* **GIVEN REQUEST**
The required output is a word-for-word copy of the lines from the line bearing "The Blender Python" through the line bearing "stone_tower()", inclusive, and no other lines.

* **RAW DATA**
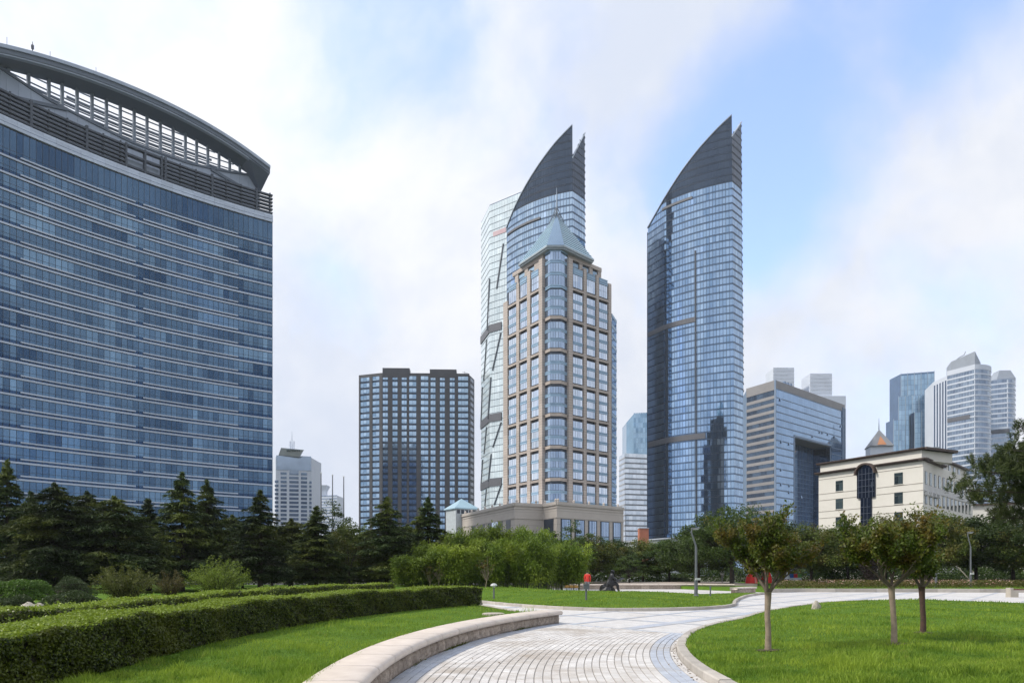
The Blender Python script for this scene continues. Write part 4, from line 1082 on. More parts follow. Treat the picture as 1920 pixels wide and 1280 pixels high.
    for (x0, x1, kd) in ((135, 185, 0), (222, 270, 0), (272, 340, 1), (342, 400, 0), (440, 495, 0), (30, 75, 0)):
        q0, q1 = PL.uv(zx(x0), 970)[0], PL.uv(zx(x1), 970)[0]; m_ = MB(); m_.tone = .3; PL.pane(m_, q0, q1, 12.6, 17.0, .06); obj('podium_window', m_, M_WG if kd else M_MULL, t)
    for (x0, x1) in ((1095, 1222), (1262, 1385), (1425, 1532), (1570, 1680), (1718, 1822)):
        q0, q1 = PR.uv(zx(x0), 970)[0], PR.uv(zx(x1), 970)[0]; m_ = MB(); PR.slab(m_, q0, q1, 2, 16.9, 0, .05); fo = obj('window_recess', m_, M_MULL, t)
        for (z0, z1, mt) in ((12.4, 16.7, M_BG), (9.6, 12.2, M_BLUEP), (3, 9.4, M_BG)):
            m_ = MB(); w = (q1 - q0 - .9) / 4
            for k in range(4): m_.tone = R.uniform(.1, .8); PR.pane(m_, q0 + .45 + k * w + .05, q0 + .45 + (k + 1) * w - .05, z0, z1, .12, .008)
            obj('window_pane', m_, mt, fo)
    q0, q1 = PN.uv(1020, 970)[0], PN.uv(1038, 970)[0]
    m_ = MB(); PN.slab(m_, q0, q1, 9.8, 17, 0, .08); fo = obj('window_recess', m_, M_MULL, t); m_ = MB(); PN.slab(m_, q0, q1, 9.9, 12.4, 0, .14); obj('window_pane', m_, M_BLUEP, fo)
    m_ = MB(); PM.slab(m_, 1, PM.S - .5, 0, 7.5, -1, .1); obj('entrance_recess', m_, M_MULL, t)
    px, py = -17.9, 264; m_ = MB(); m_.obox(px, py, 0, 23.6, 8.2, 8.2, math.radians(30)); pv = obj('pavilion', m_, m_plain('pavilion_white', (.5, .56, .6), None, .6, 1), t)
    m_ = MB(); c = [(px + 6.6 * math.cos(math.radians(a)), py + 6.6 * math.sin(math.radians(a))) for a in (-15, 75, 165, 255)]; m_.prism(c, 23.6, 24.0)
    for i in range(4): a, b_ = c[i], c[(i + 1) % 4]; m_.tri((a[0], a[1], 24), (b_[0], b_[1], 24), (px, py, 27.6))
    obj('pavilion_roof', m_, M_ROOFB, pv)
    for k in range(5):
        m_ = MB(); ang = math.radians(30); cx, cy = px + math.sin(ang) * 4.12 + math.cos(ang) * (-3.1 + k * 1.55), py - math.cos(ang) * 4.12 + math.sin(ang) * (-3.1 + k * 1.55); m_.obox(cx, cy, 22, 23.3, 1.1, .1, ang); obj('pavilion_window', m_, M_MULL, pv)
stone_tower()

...

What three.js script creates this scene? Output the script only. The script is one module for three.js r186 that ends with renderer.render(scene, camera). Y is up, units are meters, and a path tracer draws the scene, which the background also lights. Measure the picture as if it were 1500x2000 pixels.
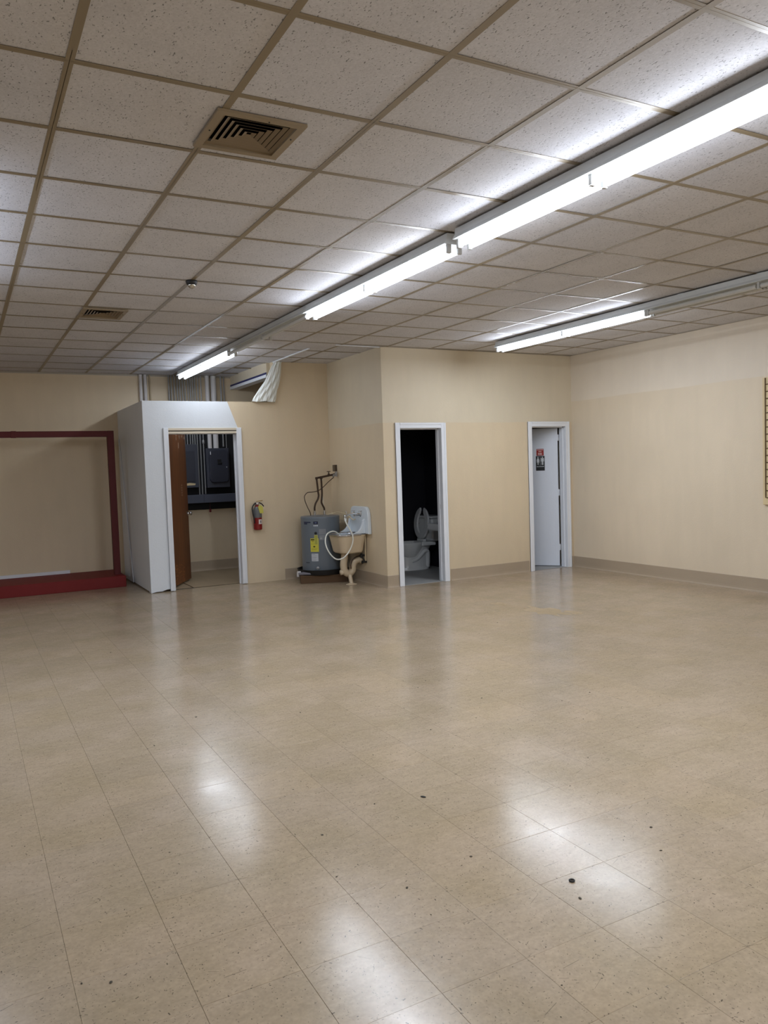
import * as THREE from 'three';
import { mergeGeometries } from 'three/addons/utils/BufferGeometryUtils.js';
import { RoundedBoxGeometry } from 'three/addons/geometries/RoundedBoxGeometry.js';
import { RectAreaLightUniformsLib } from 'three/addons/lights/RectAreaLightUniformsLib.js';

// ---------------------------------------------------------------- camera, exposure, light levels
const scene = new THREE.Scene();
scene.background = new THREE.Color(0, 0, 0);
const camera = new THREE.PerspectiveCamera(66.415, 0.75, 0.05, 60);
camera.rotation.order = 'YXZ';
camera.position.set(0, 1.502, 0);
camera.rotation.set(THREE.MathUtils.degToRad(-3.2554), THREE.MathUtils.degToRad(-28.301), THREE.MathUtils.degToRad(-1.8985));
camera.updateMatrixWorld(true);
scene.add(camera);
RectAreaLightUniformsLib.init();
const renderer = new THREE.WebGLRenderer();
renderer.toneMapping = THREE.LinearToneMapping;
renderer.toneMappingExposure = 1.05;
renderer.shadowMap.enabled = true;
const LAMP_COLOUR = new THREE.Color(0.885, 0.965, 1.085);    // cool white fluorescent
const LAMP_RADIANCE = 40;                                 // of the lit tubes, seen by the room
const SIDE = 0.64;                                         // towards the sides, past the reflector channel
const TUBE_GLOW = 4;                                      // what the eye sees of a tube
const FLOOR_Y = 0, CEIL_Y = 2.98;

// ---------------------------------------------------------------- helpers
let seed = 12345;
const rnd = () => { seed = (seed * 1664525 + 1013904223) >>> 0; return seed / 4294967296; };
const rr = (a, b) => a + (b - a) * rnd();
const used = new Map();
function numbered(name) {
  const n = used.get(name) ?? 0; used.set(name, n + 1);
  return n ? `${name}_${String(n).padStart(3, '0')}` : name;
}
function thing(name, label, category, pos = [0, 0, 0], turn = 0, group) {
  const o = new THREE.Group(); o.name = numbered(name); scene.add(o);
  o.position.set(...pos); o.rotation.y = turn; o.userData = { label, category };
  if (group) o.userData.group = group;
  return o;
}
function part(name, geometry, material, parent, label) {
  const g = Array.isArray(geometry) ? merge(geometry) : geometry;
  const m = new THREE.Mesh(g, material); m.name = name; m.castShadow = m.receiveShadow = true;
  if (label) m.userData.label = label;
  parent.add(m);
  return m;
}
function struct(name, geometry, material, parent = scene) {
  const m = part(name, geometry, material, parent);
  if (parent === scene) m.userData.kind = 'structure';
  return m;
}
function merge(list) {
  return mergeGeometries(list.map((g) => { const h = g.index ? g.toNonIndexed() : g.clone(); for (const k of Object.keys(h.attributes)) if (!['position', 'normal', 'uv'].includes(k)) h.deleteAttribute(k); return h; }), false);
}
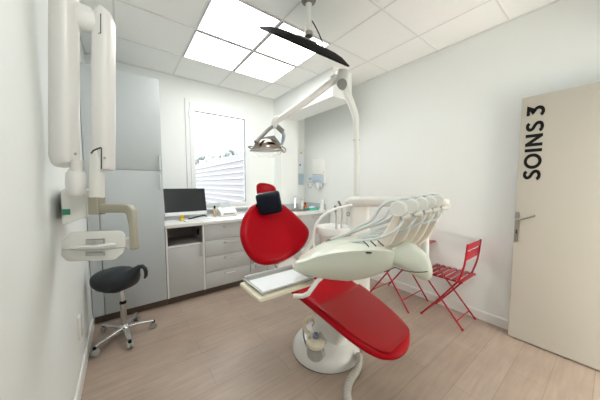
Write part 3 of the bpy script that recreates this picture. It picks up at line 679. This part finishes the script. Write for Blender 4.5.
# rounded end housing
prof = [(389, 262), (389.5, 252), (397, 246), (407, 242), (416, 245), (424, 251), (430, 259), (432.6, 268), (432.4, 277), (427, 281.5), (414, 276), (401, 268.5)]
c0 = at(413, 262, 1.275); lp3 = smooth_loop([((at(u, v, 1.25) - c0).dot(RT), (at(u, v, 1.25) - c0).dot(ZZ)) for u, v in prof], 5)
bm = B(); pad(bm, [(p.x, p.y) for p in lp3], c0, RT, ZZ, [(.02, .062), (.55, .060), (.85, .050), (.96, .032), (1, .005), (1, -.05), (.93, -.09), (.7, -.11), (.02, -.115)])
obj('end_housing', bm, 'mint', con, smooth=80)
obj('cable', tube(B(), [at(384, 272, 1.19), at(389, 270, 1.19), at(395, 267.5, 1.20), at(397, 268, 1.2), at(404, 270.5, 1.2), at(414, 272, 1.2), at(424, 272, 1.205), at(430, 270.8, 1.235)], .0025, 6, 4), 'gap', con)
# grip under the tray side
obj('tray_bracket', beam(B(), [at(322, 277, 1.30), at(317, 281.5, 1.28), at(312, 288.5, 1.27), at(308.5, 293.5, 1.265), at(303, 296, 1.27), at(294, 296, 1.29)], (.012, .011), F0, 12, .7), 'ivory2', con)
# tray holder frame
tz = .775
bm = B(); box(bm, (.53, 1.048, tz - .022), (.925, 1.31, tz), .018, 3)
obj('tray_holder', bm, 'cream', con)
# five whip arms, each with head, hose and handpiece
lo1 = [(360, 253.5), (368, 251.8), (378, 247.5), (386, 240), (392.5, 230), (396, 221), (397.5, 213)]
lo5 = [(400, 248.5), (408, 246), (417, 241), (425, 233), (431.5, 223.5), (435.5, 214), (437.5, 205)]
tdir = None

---

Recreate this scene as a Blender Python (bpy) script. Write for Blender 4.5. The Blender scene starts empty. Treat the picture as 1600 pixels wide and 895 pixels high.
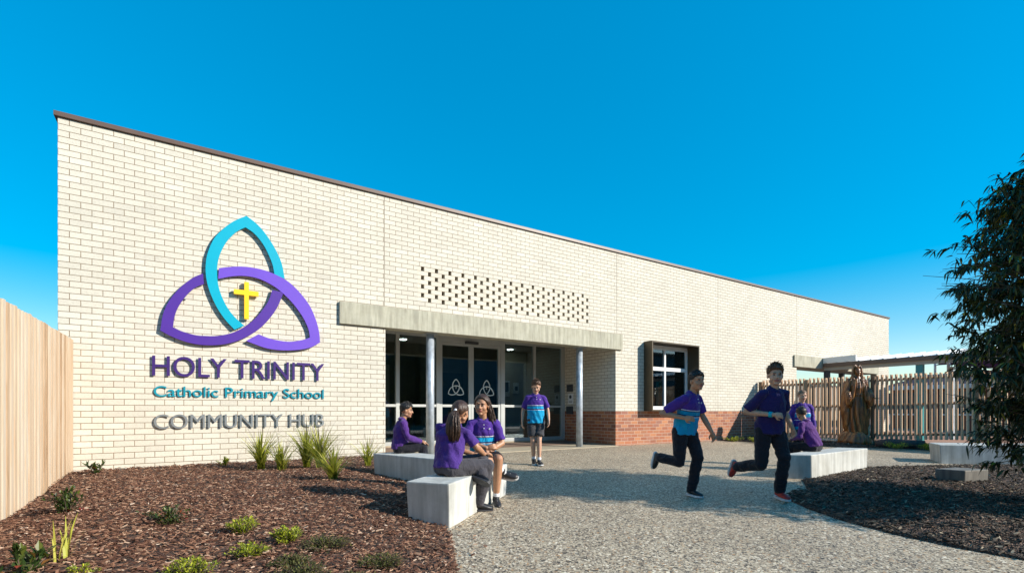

* **WRITTEN SOLUTION**
The Blender Python script for this scene continues. Write part 4, from line 1082 on. More parts follow. Treat the picture as 1920 pixels wide and 1280 pixels high.
    for (x0, x1, kd) in ((135, 185, 0), (222, 270, 0), (272, 340, 1), (342, 400, 0), (440, 495, 0), (30, 75, 0)):
        q0, q1 = PL.uv(zx(x0), 970)[0], PL.uv(zx(x1), 970)[0]; m_ = MB(); m_.tone = .3; PL.pane(m_, q0, q1, 12.6, 17.0, .06); obj('podium_window', m_, M_WG if kd else M_MULL, t)
    for (x0, x1) in ((1095, 1222), (1262, 1385), (1425, 1532), (1570, 1680), (1718, 1822)):
        q0, q1 = PR.uv(zx(x0), 970)[0], PR.uv(zx(x1), 970)[0]; m_ = MB(); PR.slab(m_, q0, q1, 2, 16.9, 0, .05); fo = obj('window_recess', m_, M_MULL, t)
        for (z0, z1, mt) in ((12.4, 16.7, M_BG), (9.6, 12.2, M_BLUEP), (3, 9.4, M_BG)):
            m_ = MB(); w = (q1 - q0 - .9) / 4
            for k in range(4): m_.tone = R.uniform(.1, .8); PR.pane(m_, q0 + .45 + k * w + .05, q0 + .45 + (k + 1) * w - .05, z0, z1, .12, .008)
            obj('window_pane', m_, mt, fo)
    q0, q1 = PN.uv(1020, 970)[0], PN.uv(1038, 970)[0]
    m_ = MB(); PN.slab(m_, q0, q1, 9.8, 17, 0, .08); fo = obj('window_recess', m_, M_MULL, t); m_ = MB(); PN.slab(m_, q0, q1, 9.9, 12.4, 0, .14); obj('window_pane', m_, M_BLUEP, fo)
    m_ = MB(); PM.slab(m_, 1, PM.S - .5, 0, 7.5, -1, .1); obj('entrance_recess', m_, M_MULL, t)
    px, py = -17.9, 264; m_ = MB(); m_.obox(px, py, 0, 23.6, 8.2, 8.2, math.radians(30)); pv = obj('pavilion', m_, m_plain('pavilion_white', (.5, .56, .6), None, .6, 1), t)
    m_ = MB(); c = [(px + 6.6 * math.cos(math.radians(a)), py + 6.6 * math.sin(math.radians(a))) for a in (-15, 75, 165, 255)]; m_.prism(c, 23.6, 24.0)
    for i in range(4): a, b_ = c[i], c[(i + 1) % 4]; m_.tri((a[0], a[1], 24), (b_[0], b_[1], 24), (px, py, 27.6))
    obj('pavilion_roof', m_, M_ROOFB, pv)
    for k in range(5):
        m_ = MB(); ang = math.radians(30); cx, cy = px + math.sin(ang) * 4.12 + math.cos(ang) * (-3.1 + k * 1.55), py - math.cos(ang) * 4.12 + math.sin(ang) * (-3.1 + k * 1.55); m_.obox(cx, cy, 22, 23.3, 1.1, .1, ang); obj('pavilion_window', m_, M_MULL, pv)
stone_tower()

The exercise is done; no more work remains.